◆ Available data
** begin **

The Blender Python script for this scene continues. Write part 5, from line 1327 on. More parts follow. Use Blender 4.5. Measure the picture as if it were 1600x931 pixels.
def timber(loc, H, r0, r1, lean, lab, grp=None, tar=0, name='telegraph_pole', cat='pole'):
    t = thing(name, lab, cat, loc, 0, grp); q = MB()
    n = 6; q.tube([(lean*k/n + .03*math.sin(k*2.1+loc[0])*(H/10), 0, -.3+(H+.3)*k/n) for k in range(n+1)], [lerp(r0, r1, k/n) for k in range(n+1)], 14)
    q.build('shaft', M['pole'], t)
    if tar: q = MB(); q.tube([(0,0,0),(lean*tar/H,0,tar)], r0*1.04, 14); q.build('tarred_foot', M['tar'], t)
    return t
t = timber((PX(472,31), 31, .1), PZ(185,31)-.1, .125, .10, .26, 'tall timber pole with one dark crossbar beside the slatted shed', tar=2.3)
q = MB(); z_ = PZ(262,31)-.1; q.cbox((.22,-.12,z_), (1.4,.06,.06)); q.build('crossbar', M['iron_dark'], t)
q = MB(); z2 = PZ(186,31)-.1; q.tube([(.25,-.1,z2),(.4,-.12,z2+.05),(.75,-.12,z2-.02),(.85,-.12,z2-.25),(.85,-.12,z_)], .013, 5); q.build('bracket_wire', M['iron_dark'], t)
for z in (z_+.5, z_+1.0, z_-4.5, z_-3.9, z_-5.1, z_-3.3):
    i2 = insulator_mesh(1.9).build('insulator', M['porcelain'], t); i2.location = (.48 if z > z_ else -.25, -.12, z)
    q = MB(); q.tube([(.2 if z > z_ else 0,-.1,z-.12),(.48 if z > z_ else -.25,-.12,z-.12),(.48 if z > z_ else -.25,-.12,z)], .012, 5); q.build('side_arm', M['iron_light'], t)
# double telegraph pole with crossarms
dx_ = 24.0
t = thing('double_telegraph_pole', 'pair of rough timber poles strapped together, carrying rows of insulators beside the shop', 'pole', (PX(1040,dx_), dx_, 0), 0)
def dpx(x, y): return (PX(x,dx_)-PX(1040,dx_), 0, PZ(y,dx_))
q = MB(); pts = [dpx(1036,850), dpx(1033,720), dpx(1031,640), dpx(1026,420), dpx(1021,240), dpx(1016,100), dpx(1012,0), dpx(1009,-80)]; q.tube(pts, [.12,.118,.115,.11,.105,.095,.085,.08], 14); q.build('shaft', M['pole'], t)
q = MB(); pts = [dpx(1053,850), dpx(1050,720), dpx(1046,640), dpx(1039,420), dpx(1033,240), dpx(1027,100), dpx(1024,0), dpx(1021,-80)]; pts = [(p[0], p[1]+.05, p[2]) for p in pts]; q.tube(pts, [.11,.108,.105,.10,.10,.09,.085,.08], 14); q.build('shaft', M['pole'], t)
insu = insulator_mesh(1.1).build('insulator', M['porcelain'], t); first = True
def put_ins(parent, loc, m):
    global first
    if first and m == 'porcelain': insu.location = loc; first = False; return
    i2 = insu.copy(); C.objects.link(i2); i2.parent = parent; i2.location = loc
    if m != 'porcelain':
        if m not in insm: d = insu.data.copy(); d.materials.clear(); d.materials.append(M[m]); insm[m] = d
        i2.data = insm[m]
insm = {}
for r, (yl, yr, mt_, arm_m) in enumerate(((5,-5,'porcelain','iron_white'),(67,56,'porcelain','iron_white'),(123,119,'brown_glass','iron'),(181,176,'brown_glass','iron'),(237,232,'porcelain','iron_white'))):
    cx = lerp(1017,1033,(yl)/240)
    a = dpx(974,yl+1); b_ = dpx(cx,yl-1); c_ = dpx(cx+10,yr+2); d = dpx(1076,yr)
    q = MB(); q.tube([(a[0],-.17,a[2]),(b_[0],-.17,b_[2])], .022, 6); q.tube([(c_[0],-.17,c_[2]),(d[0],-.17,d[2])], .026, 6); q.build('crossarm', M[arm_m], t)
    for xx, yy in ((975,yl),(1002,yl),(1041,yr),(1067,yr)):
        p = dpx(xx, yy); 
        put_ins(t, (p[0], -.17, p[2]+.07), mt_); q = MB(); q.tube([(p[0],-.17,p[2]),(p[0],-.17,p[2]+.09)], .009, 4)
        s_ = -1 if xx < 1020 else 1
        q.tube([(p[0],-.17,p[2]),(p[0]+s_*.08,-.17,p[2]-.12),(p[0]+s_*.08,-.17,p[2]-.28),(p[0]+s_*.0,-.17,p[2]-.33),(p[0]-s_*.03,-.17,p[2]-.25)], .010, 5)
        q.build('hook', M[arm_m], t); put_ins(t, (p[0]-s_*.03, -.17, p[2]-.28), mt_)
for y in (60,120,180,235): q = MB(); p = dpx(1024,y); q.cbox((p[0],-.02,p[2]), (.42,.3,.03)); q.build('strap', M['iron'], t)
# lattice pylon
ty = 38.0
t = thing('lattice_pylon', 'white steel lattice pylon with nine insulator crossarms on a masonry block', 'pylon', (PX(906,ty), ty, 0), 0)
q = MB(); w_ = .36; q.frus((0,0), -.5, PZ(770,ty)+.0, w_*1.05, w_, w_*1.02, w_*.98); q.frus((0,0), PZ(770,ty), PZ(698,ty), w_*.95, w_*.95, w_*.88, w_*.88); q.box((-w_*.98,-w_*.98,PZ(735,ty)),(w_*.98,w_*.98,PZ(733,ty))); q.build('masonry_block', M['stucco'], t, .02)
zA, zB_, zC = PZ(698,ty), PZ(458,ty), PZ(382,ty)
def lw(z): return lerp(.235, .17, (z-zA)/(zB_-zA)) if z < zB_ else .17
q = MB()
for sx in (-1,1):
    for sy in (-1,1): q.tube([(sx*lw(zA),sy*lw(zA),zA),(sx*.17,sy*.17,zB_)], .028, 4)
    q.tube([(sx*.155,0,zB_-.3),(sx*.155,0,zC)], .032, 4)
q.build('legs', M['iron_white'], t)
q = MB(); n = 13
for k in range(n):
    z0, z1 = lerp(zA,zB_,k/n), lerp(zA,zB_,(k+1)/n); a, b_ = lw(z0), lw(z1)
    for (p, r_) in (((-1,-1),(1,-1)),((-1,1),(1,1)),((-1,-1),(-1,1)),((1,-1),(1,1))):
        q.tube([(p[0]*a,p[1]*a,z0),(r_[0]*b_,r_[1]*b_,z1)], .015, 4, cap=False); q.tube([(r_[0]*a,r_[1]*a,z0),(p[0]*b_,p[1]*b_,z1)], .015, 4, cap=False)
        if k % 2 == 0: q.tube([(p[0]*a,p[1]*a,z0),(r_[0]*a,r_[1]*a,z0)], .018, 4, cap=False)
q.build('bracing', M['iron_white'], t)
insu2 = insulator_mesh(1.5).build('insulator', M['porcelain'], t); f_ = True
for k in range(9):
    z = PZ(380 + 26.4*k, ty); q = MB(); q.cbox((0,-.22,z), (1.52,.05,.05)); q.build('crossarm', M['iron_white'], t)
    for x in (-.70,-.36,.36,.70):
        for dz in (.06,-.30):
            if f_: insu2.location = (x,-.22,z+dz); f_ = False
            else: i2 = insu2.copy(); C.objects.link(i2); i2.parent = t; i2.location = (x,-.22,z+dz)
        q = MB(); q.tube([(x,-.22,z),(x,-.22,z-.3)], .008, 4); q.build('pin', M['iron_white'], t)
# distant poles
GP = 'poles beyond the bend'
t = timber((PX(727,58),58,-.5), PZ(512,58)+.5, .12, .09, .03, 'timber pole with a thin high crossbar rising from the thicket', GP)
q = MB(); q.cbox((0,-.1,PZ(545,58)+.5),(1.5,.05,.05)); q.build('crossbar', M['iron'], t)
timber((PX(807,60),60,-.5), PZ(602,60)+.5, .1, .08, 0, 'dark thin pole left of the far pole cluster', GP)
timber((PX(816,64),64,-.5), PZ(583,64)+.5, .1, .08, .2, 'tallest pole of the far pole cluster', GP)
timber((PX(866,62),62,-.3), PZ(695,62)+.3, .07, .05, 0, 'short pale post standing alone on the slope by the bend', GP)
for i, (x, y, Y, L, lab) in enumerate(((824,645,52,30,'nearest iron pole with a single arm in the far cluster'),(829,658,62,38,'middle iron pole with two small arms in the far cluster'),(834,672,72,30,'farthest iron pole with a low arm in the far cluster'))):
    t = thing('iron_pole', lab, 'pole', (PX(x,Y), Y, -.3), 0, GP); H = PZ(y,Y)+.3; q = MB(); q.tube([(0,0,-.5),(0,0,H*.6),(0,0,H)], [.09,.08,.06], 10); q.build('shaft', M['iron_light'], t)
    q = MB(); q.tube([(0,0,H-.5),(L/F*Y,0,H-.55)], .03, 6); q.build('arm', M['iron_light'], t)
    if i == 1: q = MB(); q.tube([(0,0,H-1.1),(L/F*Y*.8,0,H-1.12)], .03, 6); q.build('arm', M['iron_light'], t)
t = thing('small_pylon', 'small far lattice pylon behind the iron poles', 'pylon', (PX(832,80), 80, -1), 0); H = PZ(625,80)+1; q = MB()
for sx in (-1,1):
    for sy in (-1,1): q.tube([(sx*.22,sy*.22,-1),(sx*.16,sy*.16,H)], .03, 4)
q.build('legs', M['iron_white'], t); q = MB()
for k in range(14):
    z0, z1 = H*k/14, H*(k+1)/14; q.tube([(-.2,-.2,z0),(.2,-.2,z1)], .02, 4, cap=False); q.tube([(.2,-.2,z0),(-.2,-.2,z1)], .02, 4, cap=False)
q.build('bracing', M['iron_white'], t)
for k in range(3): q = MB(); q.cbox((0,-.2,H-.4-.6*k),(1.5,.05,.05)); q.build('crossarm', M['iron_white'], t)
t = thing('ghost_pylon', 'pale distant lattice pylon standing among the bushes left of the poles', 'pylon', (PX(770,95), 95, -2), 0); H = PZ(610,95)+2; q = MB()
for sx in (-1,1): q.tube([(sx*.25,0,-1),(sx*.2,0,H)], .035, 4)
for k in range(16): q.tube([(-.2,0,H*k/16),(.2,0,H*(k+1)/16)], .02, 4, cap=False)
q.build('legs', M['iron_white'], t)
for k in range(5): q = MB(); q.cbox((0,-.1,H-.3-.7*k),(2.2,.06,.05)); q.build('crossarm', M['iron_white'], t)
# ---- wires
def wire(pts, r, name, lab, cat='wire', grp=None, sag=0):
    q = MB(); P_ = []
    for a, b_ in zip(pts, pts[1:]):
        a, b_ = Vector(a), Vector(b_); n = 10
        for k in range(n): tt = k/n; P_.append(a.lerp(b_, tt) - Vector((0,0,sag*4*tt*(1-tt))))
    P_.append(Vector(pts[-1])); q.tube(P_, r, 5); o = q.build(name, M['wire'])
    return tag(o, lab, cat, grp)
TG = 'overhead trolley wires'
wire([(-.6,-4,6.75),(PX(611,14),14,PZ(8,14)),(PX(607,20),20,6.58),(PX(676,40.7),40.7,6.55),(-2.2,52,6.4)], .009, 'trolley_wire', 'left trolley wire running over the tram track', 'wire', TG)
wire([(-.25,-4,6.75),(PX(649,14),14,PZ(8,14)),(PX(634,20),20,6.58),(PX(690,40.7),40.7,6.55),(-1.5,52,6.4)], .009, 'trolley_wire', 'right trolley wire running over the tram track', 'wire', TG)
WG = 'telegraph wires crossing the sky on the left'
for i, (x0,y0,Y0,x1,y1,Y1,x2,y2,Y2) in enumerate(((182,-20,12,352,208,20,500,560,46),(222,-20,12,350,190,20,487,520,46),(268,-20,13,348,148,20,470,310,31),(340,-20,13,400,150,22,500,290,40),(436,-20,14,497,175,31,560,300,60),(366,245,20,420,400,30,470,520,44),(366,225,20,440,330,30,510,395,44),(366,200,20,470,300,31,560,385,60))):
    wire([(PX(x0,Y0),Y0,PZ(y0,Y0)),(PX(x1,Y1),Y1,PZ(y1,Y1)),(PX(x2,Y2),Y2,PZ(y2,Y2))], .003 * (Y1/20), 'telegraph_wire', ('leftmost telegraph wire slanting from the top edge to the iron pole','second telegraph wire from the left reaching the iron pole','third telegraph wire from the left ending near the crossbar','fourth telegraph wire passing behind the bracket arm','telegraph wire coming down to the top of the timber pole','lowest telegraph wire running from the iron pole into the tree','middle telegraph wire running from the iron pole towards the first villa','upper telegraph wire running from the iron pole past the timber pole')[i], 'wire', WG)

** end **

◆ Given task
Track down every line with the word "from" and copy it.

◆ Task answer
The Blender Python script for this scene continues. Write part 5, from line 1327 on. More parts follow. Use Blender 4.5. Measure the picture as if it were 1600x931 pixels.
t = timber((PX(727,58),58,-.5), PZ(512,58)+.5, .12, .09, .03, 'timber pole with a thin high crossbar rising from the thicket', GP)
    wire([(PX(x0,Y0),Y0,PZ(y0,Y0)),(PX(x1,Y1),Y1,PZ(y1,Y1)),(PX(x2,Y2),Y2,PZ(y2,Y2))], .003 * (Y1/20), 'telegraph_wire', ('leftmost telegraph wire slanting from the top edge to the iron pole','second telegraph wire from the left reaching the iron pole','third telegraph wire from the left ending near the crossbar','fourth telegraph wire passing behind the bracket arm','telegraph wire coming down to the top of the timber pole','lowest telegraph wire running from the iron pole into the tree','middle telegraph wire running from the iron pole towards the first villa','upper telegraph wire running from the iron pole past the timber pole')[i], 'wire', WG)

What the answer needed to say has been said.